Actor’s lawyer says security is a concern as they work their way through the crowds at the courthouse.

Actor Jussie Smollett leaves the Leighton Criminal Courthouse on Feb. 24 after pleading not guilty to charges of disorderly conduct.
Actor Jussie Smollett leaves the Leighton Criminal Courthouse on Feb. 24 after pleading not guilty to charges of disorderly conduct.
Ashlee Rezin Garcia/Sun-Times file

The Smollett saga . . .

Jussie. Jazz. Jocqui. Jojo. Jake. Jurnee.

The Smollett siblings.

And when they arrived in tandem at the Leighton Criminal Court building Monday to attend the latest chapter of actor Jussie Smollett’s alleged “homophobic racial assault” case, the Smollett family felt they exited their black SUV prepared.

“We all prayed together in the car en route to the courthouse via a speakerphone to my pastor in New York,” Smollett told Sneed via his Chicago attorney, William Quinlan, who was also in the vehicle.

“I’ve been judged guilty by the former superintendent of police and two Chicago mayors and I’m innocent,” said Smollett. “We need to bring this to truth and justice. We need an end to this tunnel no matter where it takes us.

“I loved Chicago and was in the process of purchasing a two-bedroom condo in the South Loop after ‘Empire’ had wrapped,” he added. “I was going to live here after the show was over.”

Smollett, cornered Tuesday by TMZ at the L.A. airport after his Chicago court appearance where he entered a not guilty plea to a six-count indictment by Special Prosecutor Dan Webb for allegedly filing false police reports, claimed he was willing to “fight or die” to clear his name.

Smollett, who lives in New York, is now back home in California with his family.

The Smollett indictments on six counts of disorderly conduct allege the actor lied to police about being the victim of a racist and homophobic attack on a frigid night in Chicago in January 2019. Webb was appointed last summer to investigate the Smollett matter after the first charges were abruptly dropped by Cook County State’s Attorney Kim Foxx’s office, bringing controversy and national scrutiny.
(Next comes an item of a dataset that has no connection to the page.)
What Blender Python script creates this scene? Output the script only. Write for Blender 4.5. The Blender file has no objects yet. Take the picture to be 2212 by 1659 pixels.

“I was stunned when the family began to pray via speakerphone in the car,” said Quinlan. “It was quite an experience. There were no “Our Fathers” and “Hail Marys.” It was pretty intense as well as special for an Irish Catholic boy like me.”

Quinlan also tells Sneed he is worried about security the next time the Smollett case goes before the judge in Chicago.
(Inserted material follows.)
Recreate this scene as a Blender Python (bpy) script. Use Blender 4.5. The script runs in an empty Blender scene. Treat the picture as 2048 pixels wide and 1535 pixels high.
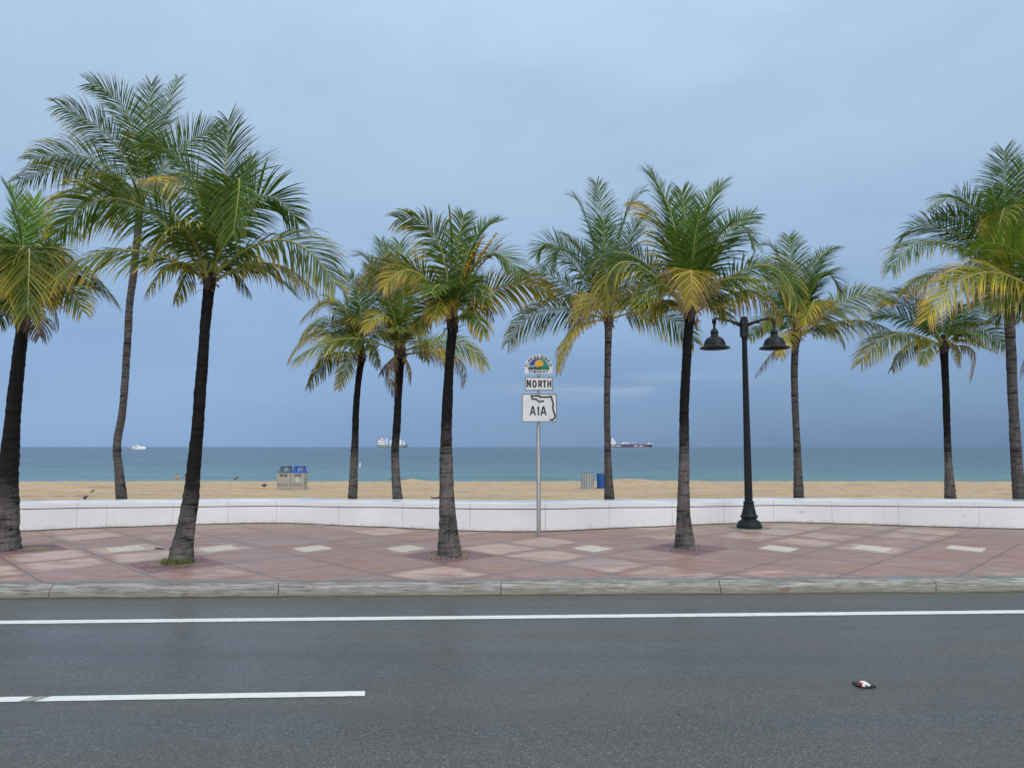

“The courthouse crowd was significant,” he said. ‘We were tripping all over each other in and out of the courthouse,” said Quinlan. “I stumbled when a photographer got in the way and had to help him up.

“Quite honestly, I’m concerned for the safety of everyone and may ask the sheriff’s office for security advice.”

Stay tuned.

Sneedlings . . .

I spy: DJ Tiësto performing at TAO last Friday night. . . . Also spotted Joe “the Grocer” Amabile from ABC’s the Bachelorette. . . . Saturday’s birthdays: Tony Robbins, 60; Antonio Sabato Jr., 48; and Peter Scanavino, 40. . . . Sunday’s birthdays: Justin Bieber, 26; Lupita Nyong’o, 37; Harry Belafonte, 93 and a belated 100th birthday wish to June Palm.